E é aí que a gente entende a importância da aparição daqueles cabeludos "inofensivos" num show há cinqüenta anos (e os porquês de ainda estarmos falando desses caras tanto tempo depois).
Naquele 9 de fevereiro de 1964, os Beatles, supostos exemplos do bom-mocismo, chutaram, como ninguém, as portas do bom-mocismo, da ditadura do bom gosto e da “arte séria”, e espanaram essa estória do jovem ser uma simples versão-miniatura dos mais velhos, cantando para 73 milhões - e de quebra, para o mundo inteiro - a seguinte mensagem: "A JUVENTUDE NÃO É UM SIMPLES PRÓLOGO!"

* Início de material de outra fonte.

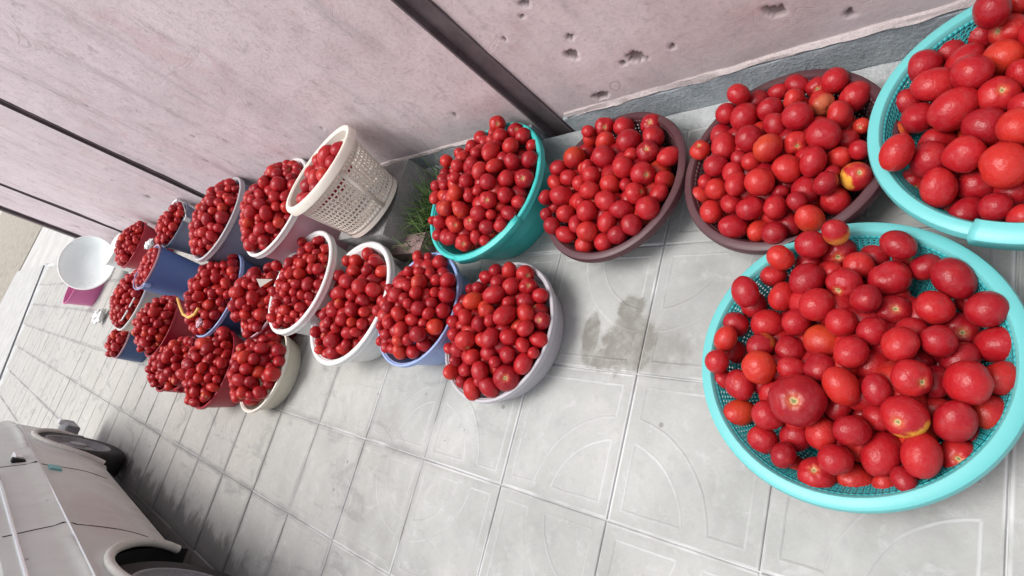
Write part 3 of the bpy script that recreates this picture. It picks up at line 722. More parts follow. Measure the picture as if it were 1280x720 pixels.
# extra far things: empty bowl on magenta tub, two white tubs, scraps
t = thing('bowl', 'empty pale white bowl tipped up on a magenta tub', 'bowl', (7.02, -0.85, 0.36), (math.radians(-4), math.radians(-48), 0))
rB = 0.305
pr = [(rB*.12, -0.13), (rB*.25, -0.1295), (rB*.45, -0.126), (rB*.62, -0.112), (rB*.76, -0.086), (rB*.87, -0.052), (rB*.95, -0.015), (rB*.98, 0.0)]
o = part('shell', G().lathe(pr, 72, cap0=True), M_['bowl'], t); solidify(o, 0.004, -1)
part('rim', G().tube([(rB*0.985*math.cos(a), rB*0.985*math.sin(a), 0) for a in np.linspace(0, 2*math.pi, 72, endpoint=False)], 0.009, 8, True), M_['white'], t)
tub(7.95, -0.64, 0.27, 0.26, 'magenta tub under the tipped white bowl', M_['magenta'], 'tub', 'tub', .72, .010, .02)
tub(9.35, -1.30, 0.30, 0.26, 'white tub by the end of the wall, beyond the tipped bowl', M_['white'], 'tub', 'tub', .85, .010, .02, rz=0)
tub(6.75, -1.05, 0.24, 0.19, 'lidded white tub by the wall between the bowl and the farthest red basin', M_['white'], 'tub', 'tub', .9, .010, .02)
o = part('lid', G().lathe([(0.188, 0.236), (0.194, 0.244), (0.18, 0.250), (0.001, 0.252)], 48), M_['white'], bpy.data.objects[[x.name for x in C.objects if x.get('label','').startswith('lidded')][0]])

def scrap(x, y, z, s, seed, mat, label, name='plastic_bag', cat='bag', sz=0.5):
    bpy_g = G(); n_ = 14; v = []
    for a in range(n_+1):
        th = math.pi*a/n_
        for b in range(18):
            ph = 2*math.pi*b/18
            p = Vector((math.sin(th)*math.cos(ph), math.sin(th)*math.sin(ph), math.cos(th)))
            rr = s*(0.75+0.55*abs(mnoise.noise(p*1.7+Vector((seed,0,0))))+0.25*mnoise.noise(p*4+Vector((seed,3,0))))
            v.append((p.x*rr, p.y*rr, p.z*rr*sz))
    f = [(a*18+b, (a+1)*18+b, (a+1)*18+(b+1)%18, a*18+(b+1)%18) for a in range(n_) for b in range(18)]
    bpy_g.add(v, f); o = part(name, bpy_g, mat, angle=30, loc=(x, y, z)); return tag(o, label, cat)
scrap(6.9, -0.33, 0.06, 0.10, 3.0, M_['white'], 'crumpled white plastic bag lying on the tiles beyond the ivory tub', sz=.55)
scrap(4.62, -0.93, 0.34, 0.055, 9.0, M_['white'], 'small scrap of white wrapping between the bright blue bucket and the wall', 'paper_scrap', 'scrap', .5)
o = scrap(2.42, -0.40, 0.0, 0.03, 5.0, M_['pinkw'], 'knotted pale pink string end lying over the tomatoes near the navy tub', 'string', 'string', .5)
o.location = (2.55, -0.32, 0.36)
g = G(); g.add([(0,0,0),(.045,.01,.01),(.02,.05,.03),(.03,.02,.055)], [(0,1,2),(0,1,3),(1,2,3),(0,3,2)])
o = part('wedge_scrap', g, M_['cream'], smooth=False, loc=tuple(onz(341, 349, .43))); tag(o, 'pale wedge of torn card stuck among the tomatoes of the thick rimmed white tub', 'scrap')
# yellow handle over the navy tub
hp = [(222,373,.42),(225,383,.43),(229,393,.43),(236,397,.43),(243,393,.43),(248,385,.43)]
bz = [tuple(onz(*q)) for q in hp]
o = part('yellow_handle', G().tube(bz, 0.0075, 8), M_['yellow']); tag(o, 'curved yellow plastic handle lying across the tomatoes of the navy tub', 'handle')

# ------------------------------------------------------------------ tomatoes
def fruit_verts(seg, rings, kind, sd):
    """unit-radius fruit: ribbed, dimpled at the stem (+Z)"""
    rg = np.random.default_rng(sd)
    rib = {'round': .012, 'ribbed': .055, 'plum': .008, 'flat': .03, 'dented': .02}[kind]
    nr = int(rg.integers(4, 7)); ph0 = rg.uniform(0, 6.28)
    sz = {'round': .94, 'ribbed': .80, 'plum': 1.13, 'flat': .86, 'dented': .92}[kind]
    sxy = 0.91 if kind == 'plum' else 1.0
    o1, o2 = rg.uniform(0, 6.28, 2); lob = rg.uniform(.01, .035)
    v = [(0, 0, 1)]; th = np.linspace(0, math.pi, rings+1)[1:-1]; ph = np.linspace(0, 2*math.pi, seg, endpoint=False)
    V = []
    def shape(t, p):
        st, ct = np.sin(t), np.cos(t)
        R = 1 + rib*np.cos(nr*p+ph0)*st**.5*(0.6+0.4*ct) + lob*np.cos(2*p+o1)*st + lob*.6*np.cos(3*p+o2)*st*st
        x = R*st*np.cos(p)*sxy; y = R*st*np.sin(p)*sxy; rho = st
        z = R*ct*sz
        z = z - 0.17*np.exp(-(rho/.20)**2)*(ct > 0) + 0.05*np.exp(-(rho/.2)**2)*(ct < 0)*(1 if kind != 'plum' else -1)
        if kind == 'plum': z = z*(1+0.04*(ct < 0))
        if kind == 'dented':
            d2 = (x-.75)**2+(y-.1)**2+(z-.35)**2; k = 0.22*np.exp(-d2/.10); x = x-k*.8; z = z-k*.35
        return x, y, z
    T, P = np.meshgrid(th, ph, indexing='ij')
    x, y, z = shape(T, P)
    body = np.stack([x, y, z], -1).reshape(-1, 3)
    top = np.array([shape(np.array(0.0), np.array(0.0))]); bot = np.array([shape(np.array(math.pi), np.array(0.0))])
    V = np.concatenate([top, body, bot]); m = len(th)
    F = []; quads = []
    for j in range(seg): F.append((0, 1+j, 1+(j+1) % seg))
    for i in range(m-1):
        for j in range(seg):
            a = 1+i*seg+j; b = 1+i*seg+(j+1) % seg; F.append((a, a+seg, b+seg, b))
    last = len(V)-1
    for j in range(seg): F.append((last, 1+(m-1)*seg+(j+1) % seg, 1+(m-1)*seg+j))
    return V, F
KINDS = ['round','round','round','flat','flat','plum','plum','ribbed','dented','round','flat']
hi = []
for q, kd in enumerate(KINDS):
    V, F = fruit_verts(28, 18, kd, 40+q)
    me = bpy.data.meshes.new('tomato'); me.from_pydata(V.tolist(), [], F); me.polygons.foreach_set('use_smooth', [True]*len(F)); me.materials.append(M_['tomato']); me.update(); hi.append(me)
lo = [fruit_verts(18, 11, kd, 40+q) for q, kd in enumerate(KINDS)]
lo2 = [fruit_verts(13, 9, kd, 40+q) for q, kd in enumerate(KINDS)]

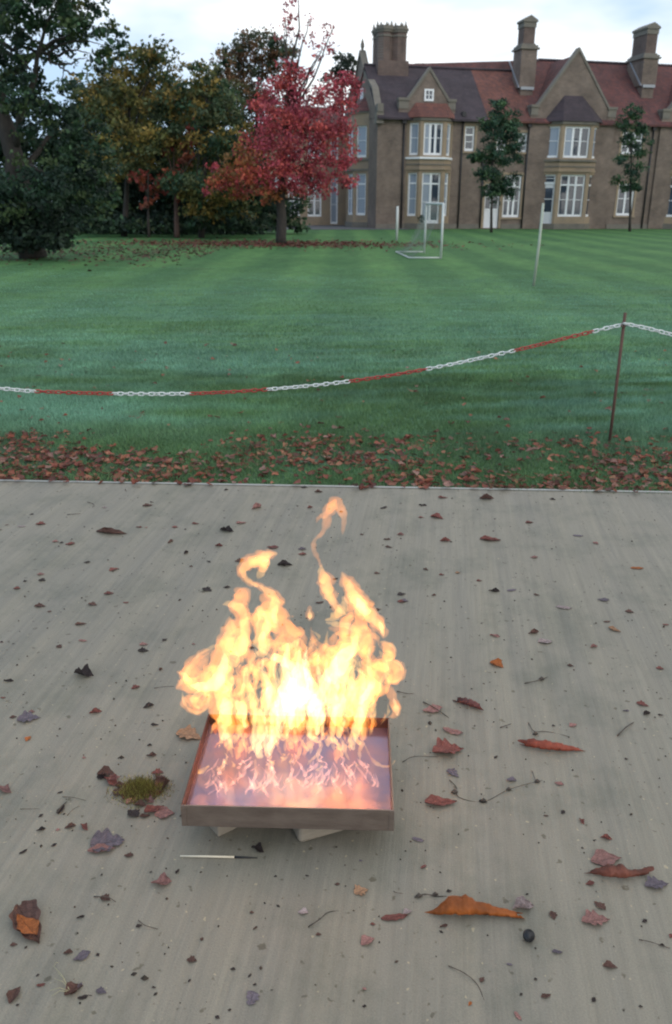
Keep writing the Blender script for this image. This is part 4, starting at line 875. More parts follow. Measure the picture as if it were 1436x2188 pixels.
F('m', 1.88, (1150, 1100, 10), (1090, 1070, 18), (1050, 1130, 16), (1080, 1180, 16), (1020, 1240, 30), (960, 1300, 50))
F('o', 1.88, (250, 980, 12), (190, 1040, 40), (140, 1090, 46), (130, 1150, 40), (200, 1200, 30)); F('o', 1.88, (120, 1230, 20), (150, 1270, 42), (200, 1260, 40), (230, 1200, 30)); F('m', 1.88, (230, 1180, 20), (170, 1230, 26), (150, 1280, 20), (190, 1310, 8))
F('o', 1.89, (1290, 960, 20), (1320, 1060, 46), (1335, 1110, 44), (1300, 1160, 30)); F('o', 1.89, (1260, 930, 20), (1300, 970, 34), (1290, 1020, 30), (1250, 1050, 20)); F('m', 1.88, (1240, 960, 8), (1270, 1010, 16), (1290, 1080, 16), (1260, 1150, 14), (1240, 1230, 6))
F('o', 1.89, (480, 470, 10), (500, 450, 30), (560, 440, 34), (600, 420, 16)); F('o', 1.88, (540, 500, 20), (560, 460, 34), (590, 430, 20))
# the bright heart: many upright tongues behind one another
for i in range(64):
    x = 400+i*12.6+random.uniform(-14, 14); c_ = abs(x-790)/430; top = 1010+120*math.sin(i*1.9)+60*math.sin(i*.7)+c_*60; r_ = random.uniform(16, 46)*(1.15-.5*c_); b_ = random.uniform(1380, 1500); Y = 1.89+random.uniform(-.03, .04)
    s1, s2 = random.uniform(-34, 34), random.uniform(-34, 34)
    F('h' if c_ < .5 and i % 2 else ('m' if i % 3 else 'o'), Y, (x+s1*.8, top, 3), (x+s1, top+(b_-top)*.22, r_*.6), (x-s1*.3, top+(b_-top)*.45, r_), (x+s2*.5, top+(b_-top)*.7, r_*.8), (x+s2*.2, b_, r_*.35))
for x, y, r, Y in ((700, 1180, 46, 1.9), (770, 1160, 58, 1.91), (830, 1220, 50, 1.9), (750, 1280, 60, 1.9), (660, 1290, 44, 1.89), (860, 1300, 40, 1.9)):
    F('h', Y, (x, y-r*2, r*.2), (x+r*.4, y-r*.8, r*.8), (x-r*.2, y+r*.4, r), (x+r*.2, y+r*1.4, r*.6), (x, y+r*2.4, r*.2))
for x, y in ((480, 850), (600, 900), (660, 990), (1080, 830), (1150, 900), (1200, 960), (1000, 920), (400, 940), (350, 1130), (250, 1120), (1250, 1140), (1180, 1240), (560, 820), (620, 840), (1120, 740), (440, 1040), (740, 960), (930, 1020), (480, 1130), (560, 1100), (650, 1080), (880, 1090), (960, 1160), (1050, 1210), (1110, 1120), (1000, 1290), (450, 1240), (390, 1180), (1080, 1300)):
    for q_ in range(2):
        a_ = random.uniform(0, 6.28); r_ = random.uniform(38, 66); F('o', 1.9+random.uniform(-.04, .03), (x+r_*math.cos(a_), y+r_*math.sin(a_)*1.4, 8), (x+r_*.9*math.cos(a_+1.2), y+r_*1.4*math.sin(a_+1.2), 26), (x+r_*.8*math.cos(a_+2.4), y+r_*1.4*math.sin(a_+2.4), 30), (x+r_*.8*math.cos(a_+3.6), y+r_*1.4*math.sin(a_+3.6), 16), (x+r_*.8*math.cos(a_+4.6), y+r_*1.5*math.sin(a_+4.6), 4))
F('m', 1.9, (470, 1010, 10), (500, 1080, 22), (560, 1120, 30), (590, 1200, 36), (560, 1320, 30))
# legs of fire down to the liquid
for x0, y0, x1, y1, r, Y, k in ((330, 1240, 330, 1500, 40, 1.86, 'h'), (400, 1260, 470, 1420, 34, 1.87, 'h'), (520, 1300, 540, 1610, 44, 1.86, 'h'), (620, 1300, 590, 1600, 40, 1.86, 'h'), (650, 1380, 600, 1590, 30, 1.85, 'h'), (840, 1300, 850, 1500, 34, 1.87, 'h'), (900, 1300, 880, 1470, 26, 1.87, 'h'), (960, 1300, 980, 1560, 22, 1.87, 'm'), (1130, 1290, 1090, 1560, 30, 1.86, 'h'), (1140, 1450, 1130, 1620, 16, 1.85, 'm'),
    (310, 1340, 250, 1460, 16, 1.86, 'm'), (1220, 1330, 1190, 1480, 15, 1.86, 'm'), (1170, 1310, 1225, 1420, 9, 1.86, 'm'), (450, 1340, 420, 1480, 30, 1.88, 'm'), (720, 1350, 640, 1520, 24, 1.87, 'm'), (790, 1360, 830, 1480, 20, 1.87, 'm'), (930, 1330, 1050, 1450, 18, 1.88, 'm'), (1040, 1340, 1060, 1450, 20, 1.88, 'm'), (700, 1440, 690, 1570, 16, 1.85, 'm'), (350, 1440, 380, 1600, 17, 1.85, 'm'), (450, 1440, 460, 1570, 15, 1.85, 'm'), (1010, 1470, 1070, 1620, 15, 1.84, 'm'), (900, 1480, 880, 1640, 15, 1.84, 'm')):
    F(k, Y, (x0, y0, r*.4), ((x0*2+x1)/3+r*.3, (y0*2+y1)/3, r), ((x0+x1*2)/3-r*.3, (y0+y1*2)/3, r*.8), (x1, y1, r*.4))
# deep orange between the legs, seen against the back wall
for x, y, r in ((280, 1420, 28), (400, 1400, 44), (450, 1430, 40), (760, 1390, 50), (740, 1440, 60), (980, 1380, 44), (1010, 1420, 40), (1200, 1400, 26), (600, 1400, 40), (860, 1430, 40), (1090, 1390, 30)):
    F('r', 1.95, (x, y-r*1.5, r*.3), (x+6, y-r*.4, r), (x-6, y+r*.5, r*.9), (x, y+r*1.4, r*.3))
# low curtain of fire along the surface
for i in range(44):
    x = 300+i*19+random.uniform(-12, 12); y = 1500+random.uniform(-30, 60)+25*math.sin(i*.55); r_ = random.uniform(8, 24); l_ = random.uniform(60, 170); s1 = random.uniform(-40, 40)
    F('omm'[i % 3], 1.85+random.uniform(-.03, .03), (x+s1, y-l_*.6, 3), (x+s1*.4, y-l_*.25, r_*.7), (x, y+l_*.05, r_), (x-s1*.4, y+l_*.25, r_*.6), (x-s1*.9+random.uniform(-20, 20), y+l_*.45, 2))
for i in range(24):
    x = random.uniform(290, 1180); y = random.uniform(1560, 1640); l_ = random.uniform(50, 130); s1 = random.uniform(-60, 60)
    F('m' if i % 2 else 't', 1.82, (x, y, 3), (x+s1*.4+10, y+l_*.2, 8), (x+s1*.6-8, y+l_*.45, 10), (x+s1, y+l_*.6, 3))
for i in range(80):   # thin pinkish wisps over the liquid, mostly standing in for flame reflections
    x = random.uniform(230, 1250); y = random.uniform(1590, 1740); l_ = random.uniform(70, 190); a = random.uniform(-.9, .9); Y = 1.80-(y-1600)/1500
    F('t', Y, (x, y, 3), (x+l_*.4*math.sin(a)+8, y+l_*.35, random.uniform(5, 15)), (x+l_*.7*math.sin(a)-6, y+l_*.55, random.uniform(4, 9)), (x+l_*math.sin(a), y+l_*.8, 2))
F('m', 1.81, (1150, 1500, 6), (1190, 1590, 10), (1240, 1640, 14), (1300, 1650, 9), (1335, 1620, 6), (1332, 1595, 3)); F('m', 1.79, (165, 1700, 6), (195, 1680, 18), (230, 1655, 12), (240, 1640, 4)); F('m', 1.8, (510, 1600, 8), (520, 1680, 12), (560, 1740, 14), (600, 1750, 5)); F('m', 1.8, (330, 1600, 8), (320, 1680, 14), (305, 1710, 12))
# loose curls that break up the mass
for i in range(60):
    x = random.uniform(300, 1260); top = 950+.0009*(x-760)**2; y = random.uniform(top, 1420); r = random.uniform(5, 13); a = random.uniform(-1.2, 1.2); l_ = random.uniform(60, 170)
    F(random.choice('mmo'), 1.84+random.uniform(-.03, .02), (x, y, 2), (x+l_*.3*math.sin(a), y-l_*.3, r), (x+l_*.3*math.sin(a+1.2)+12, y-l_*.6, r*1.2), (x+l_*.5*math.sin(a), y-l_, 2))
KM = {'o': F_OUT, 'm': F_MID, 'h': F_HOT, 'r': F_RED, 't': F_THIN}
for i, (k, Y, p) in enumerate(FL): flame(p, KM[k], Y, .5 if k != 't' else .35, .14, i)

# ------------------------------------------------------------ leaves on the concrete
LEAF1 = leafmat('dry_leaf', .55, .12, True)
def leafmesh(kind, seed):
    r = random.Random(seed); nu, nv = 26, 8; vs, fs = [], []
    curl = {'flat': .5, 'oak': .9, 'cup': 1.7, 'roll': 4.4, 'twist': 2.4, 'palm': .6}[kind]; bend = r.uniform(-.6, 1.1); tw = {'twist': 1.8}.get(kind, r.uniform(-.4, .4)); ph = r.uniform(0, 6)
    for i in range(nu+1):
        t = i/nu; wd = math.sin(math.pi*min(1, t*1.0+.02))**.75*.34*(1.15-.4*abs(t-.45))
        if kind == 'oak': wd *= .72+.42*abs(math.sin(t*math.pi*4.2+.4))
        if kind == 'palm': wd = (.24+.2*abs(math.sin(t*math.pi*3)))*math.sin(math.pi*min(.98, t+.02))**.5
        wd = max(wd, .012)
        for j in range(nv+1):
            q = j/nv*2-1; a = q*curl*.5*(1+.3*math.sin(t*5+ph)); c = curl*.5/wd if curl else 1
            wj = wd*(1+.1*math.sin(j*1.7+i*.9+ph)*(abs(q) > .9))
            y = math.sin(a)/max(curl*.5, .01)*wj; z = (1-math.cos(a))/max(curl*.5, .01)*wj+.018*abs(q)**.5
            y, z = y*math.cos(tw*(t-.5))-z*math.sin(tw*(t-.5)), abs(y*math.sin(tw*(t-.5))+z*math.cos(tw*(t-.5)))
            z += .12*bend*(t-.5)**2*4*.6+.014*math.sin(i*.7+j*1.6+ph); vs.append((t-.5, y+.05*math.sin(t*4+ph), max(z, .0)+.006))
    for i in range(nu):
        for j in range(nv):
            k = i*(nv+1)+j; fs.append((k, k+1, k+nv+2, k+nv+1))
    me = bpy.data.meshes.new('leaf'); me.from_pydata(vs, [], fs); me.materials.append(LEAF1); me.shade_smooth(); return me
def stalk(me, L_=.3):     # add a stalk to a leaf mesh copy
    return me
KIN = {k: [leafmesh(k, 100+i*7+ord(k[0])) for i in range(4)] for k in ('flat', 'oak', 'cup', 'roll', 'twist', 'palm')}
COL = {'r': (.21, .075, .062), 'o': (.42, .13, .035), 'p': (.33, .17, .15), 'd': (.045, .032, .03), 'v': (.17, .14, .165), 'w': (.42, .33, .32), 't': (.42, .24, .14), 'b': (.13, .068, .054), 'g': (.07, .09, .04)}
CN = {'r': 'red-brown', 'o': 'orange', 'p': 'pinkish brown', 'd': 'blackened', 'v': 'mauve-grey', 'w': 'pale', 't': 'tan', 'b': 'dark brown', 'g': 'mossy green'}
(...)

Então, dito tudo isso, se você ainda se pergunta o porquê de tanto blábláblá em torno desses Beatles e desse tal dia 9 de fevereiro de cinqüenta anos atrás, só posso dizer o seguinte: aquela transmissão histórica daqueles caras bobo-alegres, balançando as perucas e cantando Ié-Ié-Ié, causando um frenesi quase sexual nas meninas, foi “apenas” o futuro metendo o pé na porta, fazendo de 1964 o primeiro ano do resto de nossas vidas.
E talvez, apenas talvez, isso ainda tenha alguma importância histórica, num mundo de assuntos tão mais importantes...
Domingo, 08 da noite, 09 de fevereiro de 2014.